Av hayvanlarının tavşanın etrafında toplanıp onu övmeleri.
1355. O zaman, bütün hayvanlar, sevinçli bir hâlde gülüp oynayarak, onun yüzünü öptüler.
1356. Etrafında halka oldular. O, çırağ gibi ortalarındaydı. Bütün sahrâdakiler, ona secde ettiler.
1357. “Sen gökten inen bir melek misin, yoksa peri misin? Hayır, ne meleksin, ne peri! Sen, erkek arslanların Azrâilisin!
1358. Ne olursan ol; canımız sana kurban olsun! Ona gâlib geldin, elin kolun sağ olsun!

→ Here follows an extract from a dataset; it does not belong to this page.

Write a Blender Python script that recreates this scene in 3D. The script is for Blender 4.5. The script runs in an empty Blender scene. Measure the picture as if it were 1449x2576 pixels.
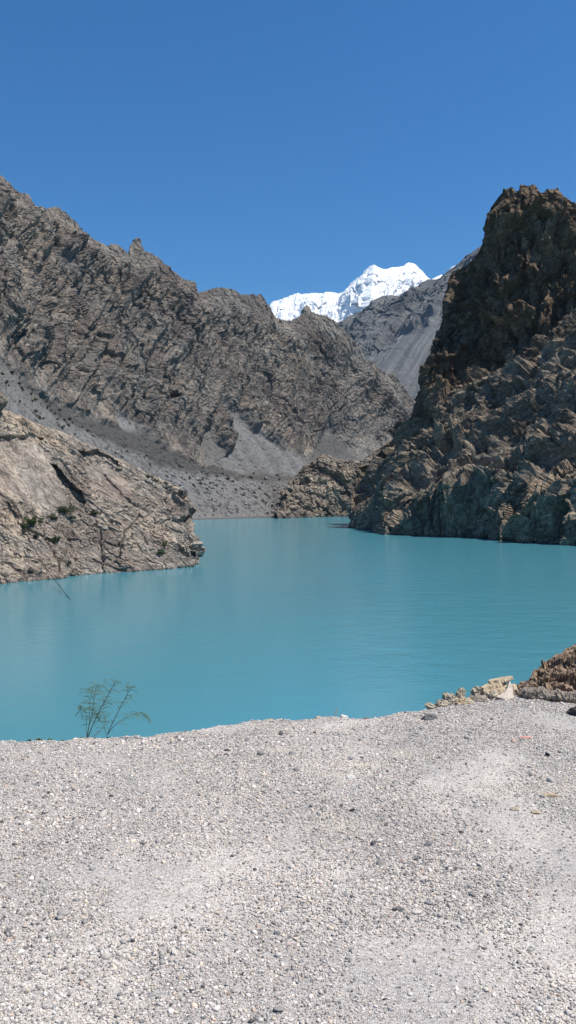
import bpy, math, random
import numpy as np
random.seed(7)
RNG = np.random.default_rng(11)
R = math.radians

# ------------------------------------------------------------------ camera, sky, sun, exposure
scene = bpy.context.scene
F = 1983.0                      # focal length in units of a 1449 x 2576 picture
CX, CY, HY = 724.5, 1288.0, 1250.0
ZC = 20.0                       # eye height above the lake
ZG = 18.4                       # gravel terrace height above the lake
PITCH = math.atan((CY - HY) / F)
cam_d = bpy.data.cameras.new("camera")
cam = bpy.data.objects.new("camera", cam_d)
scene.collection.objects.link(cam)
cam.location = (0, 0, ZC)
cam.rotation_euler = (R(90) - PITCH, 0, 0)
cam_d.sensor_fit = 'VERTICAL'
cam_d.angle = 2 * math.atan(1288.0 / F)
cam_d.clip_start = 0.05
cam_d.clip_end = 60000
scene.camera = cam

SUN_EL, SUN_AZ = R(63), R(103)   # azimuth measured from the view direction (+Y) towards the right (+X)
world = bpy.data.worlds.new("World")
scene.world = world
world.use_nodes = True
wn, wl = world.node_tree.nodes, world.node_tree.links
bg = wn["Background"]
sky = wn.new("ShaderNodeTexSky")
sky.sky_type = 'NISHITA'
sky.sun_disc = False
sky.sun_elevation = SUN_EL
sky.sun_rotation = SUN_AZ
sky.altitude = 900
sky.air_density = 1.0
sky.dust_density = 0.5
sky.ozone_density = 3.0
hs = wn.new("ShaderNodeHueSaturation")
hs.inputs["Saturation"].default_value = 1.34
tn = wn.new("ShaderNodeMix"); tn.data_type = 'RGBA'; tn.blend_type = 'MULTIPLY'; tn.inputs[0].default_value = 1.0
tn.inputs[7].default_value = (0.47, 0.91, 1.03, 1)
wl.new(sky.outputs[0], hs.inputs["Color"])
wl.new(hs.outputs[0], tn.inputs[6])
wl.new(tn.outputs[2], bg.inputs[0])
bg.inputs[1].default_value = 0.094

sun_d = bpy.data.lights.new("sun", 'SUN')
sun_d.energy = 5.0
sun_d.angle = R(0.5)
sun_d.color = (1.0, 0.94, 0.85)
sun = bpy.data.objects.new("sun", sun_d)
scene.collection.objects.link(sun)
from mathutils import Vector
sdir = Vector((math.sin(SUN_AZ) * math.cos(SUN_EL), math.cos(SUN_AZ) * math.cos(SUN_EL), math.sin(SUN_EL)))
sun.rotation_euler = sdir.to_track_quat('Z', 'Y').to_euler()
sun.location = (0, 0, 100)

scene.view_settings.view_transform = 'Standard'
scene.view_settings.look = 'None'
scene.view_settings.gamma = 1
scene.view_settings.exposure = 0.45
scene.cycles.volume_bounces = 0
scene.cycles.max_bounces = 6
scene.cycles.diffuse_bounces = 3

# ------------------------------------------------------------------ numpy noise
def _hash(ix, iy, iz, seed):
    h = (ix.astype(np.int64) * 374761393 + iy.astype(np.int64) * 668265263 + iz.astype(np.int64) * 2147483647 + seed * 974634777) & 0xFFFFFFFF
    h = h.astype(np.uint32)
    h ^= h >> np.uint32(13); h *= np.uint32(1274126177)
    h ^= h >> np.uint32(16); h *= np.uint32(2246822519)
    h ^= h >> np.uint32(13)
    return h

def _unit(h, k):
    g = h * np.uint32(2654435761 + 2 * k * 40503)
    g ^= g >> np.uint32(15); g *= np.uint32(2246822519); g ^= g >> np.uint32(13)
    return g.astype(np.float32) / np.float32(4294967295.0)

def perlin(p, seed=0):
    i = np.floor(p).astype(np.int64); f = (p - i).astype(np.float32)
    w = f * f * f * (f * (f * 6 - 15) + 10)
    out = np.zeros(len(p), np.float32)
    for dx in (0, 1):
        for dy in (0, 1):
            for dz in (0, 1):
                h = _hash(i[:, 0] + dx, i[:, 1] + dy, i[:, 2] + dz, seed)
                gx = _unit(h, 1) * 2 - 1; gy = _unit(h, 2) * 2 - 1; gz = _unit(h, 3) * 2 - 1
                d = gx * (f[:, 0] - dx) + gy * (f[:, 1] - dy) + gz * (f[:, 2] - dz)
                wx = w[:, 0] if dx else 1 - w[:, 0]
                wy = w[:, 1] if dy else 1 - w[:, 1]
                wz = w[:, 2] if dz else 1 - w[:, 2]
                out += d * wx * wy * wz
    return out * 1.3

def fbm(p, octaves=4, seed=0, gain=0.5, lac=2.03):
    a, o = 1.0, np.zeros(len(p), np.float32)
    q = np.array(p, dtype=np.float64)
    for k in range(octaves):
        o += a * perlin(q, seed + k); a *= gain; q = q * lac + 17.3
    return o

def ridged(p, octaves=4, seed=0, gain=0.5, lac=2.03):
    a, o = 1.0, np.zeros(len(p), np.float32)
    q = np.array(p, dtype=np.float64)
    for k in range(octaves):
        o += a * (1 - 2.2 * np.abs(perlin(q, seed + k))); a *= gain; q = q * lac + 31.7
    return o

def facets(p, seed=0, tilt=0.8):
    """broken-rock relief: every Voronoi cell is a randomly tilted plane"""
    i = np.floor(p).astype(np.int64)
    best = np.full(len(p), 1e9, np.float32); val = np.zeros(len(p), np.float32)
    for dx in (-1, 0, 1):
        for dy in (-1, 0, 1):
            for dz in (-1, 0, 1):
                cx, cy, cz = i[:, 0] + dx, i[:, 1] + dy, i[:, 2] + dz
                h = _hash(cx, cy, cz, seed)
                rx = (p[:, 0] - (cx + _unit(h, 1))).astype(np.float32)
                ry = (p[:, 1] - (cy + _unit(h, 2))).astype(np.float32)
                rz = (p[:, 2] - (cz + _unit(h, 3))).astype(np.float32)
                d = rx * rx + ry * ry + rz * rz
                v = (_unit(h, 4) - .5) + tilt * ((_unit(h, 5) * 2 - 1) * rx + (_unit(h, 6) * 2 - 1) * ry + (_unit(h, 7) * 2 - 1) * rz)
                m = d < best
                best = np.where(m, d, best); val = np.where(m, v, val)
    return val

def strata(d, spacing, wob, amp, seed=0):
    """bedding: a saw-tooth of ledges along d, with ledges of uneven strength"""
    t = d / spacing + wob; i = np.floor(t); f = t - i
    k = _unit(_hash(i.astype(np.int64), i.astype(np.int64) * 0, i.astype(np.int64) * 0, seed), 1)
    return amp * (0.25 + 1.1 * k) * np.minimum(f * 1.15, (1 - f) * 7)

def basis(a, n):
    """rows: along, across, normal"""
    a = np.array(a, float); a /= np.linalg.norm(a)
    n = np.array(n, float); n -= a * (a @ n); n /= np.linalg.norm(n)
    return np.stack([a, np.cross(n, a), n])

def sstep(a, b, x):
    t = np.clip((x - a) / (b - a), 0, 1)
    return t * t * (3 - 2 * t)

# ------------------------------------------------------------------ picture <-> place (used to measure the place, at real distances)
cp, sp = math.cos(PITCH), math.sin(PITCH)
def P(x, y, d):
    rx, ry = (np.asarray(x, float) - CX) / F, (CY - np.asarray(y, float)) / F
    fy = cp + ry * sp; fz = -sp + ry * cp
    s = np.asarray(d, float) / fy
    return np.stack([rx * s, np.broadcast_to(np.asarray(d, float), np.shape(rx * s)), ZC + fz * s], -1)
def proj(w):
    w = np.asarray(w, float); X = w[..., 0]; Y = w[..., 1]; Z = w[..., 2] - ZC
    zf = Y * cp - Z * sp; up = Y * sp + Z * cp
    return CX + F * X / zf, CY - F * up / zf
def Wd(y, z=0.0):      # distance at which the level z shows at picture height y
    return (ZC - z) * F / (np.asarray(y, float) - HY)

# ------------------------------------------------------------------ object helpers
def tag(o, label, cat=None, group=None, kind=None):
    o["label"] = label
    if cat: o["category"] = cat
    if group: o["group"] = group
    if kind: o["kind"] = kind
    return o

def mesh_obj(name, verts, faces, mat, parent=None, smooth=False, attrs=None):
    me = bpy.data.meshes.new(name)
    v = np.asarray(verts, np.float32)
    f = faces if isinstance(faces, np.ndarray) else None
    if f is not None:
        n, k = f.shape
        me.vertices.add(len(v)); me.vertices.foreach_set("co", v.ravel())
        me.loops.add(n * k); me.loops.foreach_set("vertex_index", f.astype(np.int32).ravel())
        me.polygons.add(n)
        me.polygons.foreach_set("loop_start", np.arange(0, n * k, k, dtype=np.int32))
        me.polygons.foreach_set("loop_total", np.full(n, k, np.int32))
        me.polygons.foreach_set("use_smooth", np.full(n, smooth))
        me.update(calc_edges=True)
    else:
        me.from_pydata([tuple(map(float, q)) for q in v], [], faces); me.update()
        me.polygons.foreach_set("use_smooth", np.full(len(me.polygons), smooth))
    for an, av in (attrs or {}).items():
        av = np.asarray(av, np.float32)
        if av.ndim == 1:
            at = me.attributes.new(an, 'FLOAT', 'POINT'); at.data.foreach_set("value", av)
        else:
            at = me.attributes.new(an, 'FLOAT_COLOR', 'POINT')
            at.data.foreach_set("color", np.concatenate([av, np.ones((len(av), 1), np.float32)], 1).ravel())
    if mat: me.materials.append(mat)
    o = bpy.data.objects.new(name, me)
    scene.collection.objects.link(o)
    if parent: o.parent = parent
    return o

def grid_faces(nv, nu):
    a = np.arange(nv * nu).reshape(nv, nu)
    return np.stack([a[:-1, :-1].ravel(), a[:-1, 1:].ravel(), a[1:, 1:].ravel(), a[1:, :-1].ravel()], 1)

def row(pts, U, world=True):
    """pts: (u, x, y, d); a polyline resampled at U as world points"""
    a = np.array(pts, float)
    x, y, d = (np.interp(U, a[:, 0], a[:, k]) for k in (1, 2, 3))
    return P(x, y, d)

def sheet(rows, vks, nv):
    """rows: list of (nu,3) world rows at knots vks; linear in between, nv samples spaced by knot"""
    V = np.linspace(vks[0], vks[-1], nv)
    rows = np.stack(rows)                     # K,nu,3
    out = np.zeros((nv, rows.shape[1], 3))
    for k in range(3):
        for c in range(rows.shape[1]):
            out[:, c, k] = np.interp(V, vks, rows[:, c, k])
    return V, out

def blur_v(G, it):
    for _ in range(it):
        G[1:-1] = (G[:-2] + 2 * G[1:-1] + G[2:]) / 4
    return G
def normals(G):
    du = np.gradient(G, axis=1); dv = np.gradient(G, axis=0)
    n = np.cross(du, dv); n /= np.linalg.norm(n, axis=-1, keepdims=True) + 1e-9
    return n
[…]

1359. Tanrı bu suyu, senin arkından akıttı; eline, koluna aferin!
1360. Bir daha söyle! Onu hile ile nasıl inandırdın; o zâlimi, düzenle nasıl kahrettin?
1361. Bir daha söyle ki hikâyen dertlere dermân, canlara merhem olsun!
1362. Bir daha söyle ki o sitemkârın zulmünden canlarımızda yüzbinlerce yara var” dediler.
1363. Tavşan dedi ki: “Ey ulular! Tanrı yardım etti, yoksa dünyada bir tavşan kim oluyor ki?
1364. Koluma kuvvet, kalbime kudret verdi; cenneti, hûriyi kucağıma attı.
1365. Üstünlükler, Hakk’tan gelir, hâllerin değişmesi de ondandır.”
Hazreti Muhammed Efendimiz, selâm olsun üzerine, bir hadîs-i şerîfinde, “Hâlden hâle girerek meydana gelmiş olan kalb, geniş bir sahrâda bulunan, bir ağacın üzerine asılmış ve rüzgârın estiği yöne uyarak, arkasına ve önüne dönen bir tüy parçasına benzer” diye buyurur.
Cenâb-ı Allah, gâlibin mağlûbiyetini ve mağlûbun da gâlibiyetini âlemde devir ve nöbet ile hem zan ehline hem de müşâhade ve hakîkat ehline gösterir.
Zan ehli, buna tesâdüf derler; fakat müşâhade ve hakîkat ehli, bunu Hakk’tan görür ve zevk ederler.
Hasan Dede, “Kalb, sevgilinin en çok istediği yerdir” der, “Eğer kalbine iman ettiğin yeri koyduysan, artık sana ait bir şey kalmaz, her şey ona aittir.”
Bir kasîdesinde ne güzel seslenir bizlere yüce Pîr Mevlâna…
“Benim yolumda, yüzlerce nefsanî pusu var! Ama, benim de en ince şeyleri gören yüzlerce akıl gözüm var!
Yüzümde yüzlerce secde izleri var! Onlar, varlığını gönlümde hissettiğim daima benimle beraber olan padişahımın izleri.
Dünyada da gizli olan en değerli, paha biçilmez bir define benim canımda, gönlümde gömülüdür.
Benim Cebrâil-i Emîn’den de gizli bir Cebrâil’im var!
Devlet ve zenginlik atını kesmem gerekir. Çünkü ben, aşk atına eğer vurdum, binmek üzereyim.
Aşktan asla vazgeçmem, ayağımı diremişim. Benim demirden ayaklarım var!
İçimde mânevî bağlar, bahçeler, yaseminler var! O yüzden nefsimden sevgilimin kokusu geliyor.
Öyle mutluyum ki, neşeden ayaklarım yerden kesilmiş. Çünkü, benim mekânsızlık âleminden yerim var!
Haydi yürü, Tebriz şehrine git! Bu hâllerin açıklanmasını Şemseddin’den iste! Çünkü bütün bu hâllere beni Şemseddin ulaştırdı.”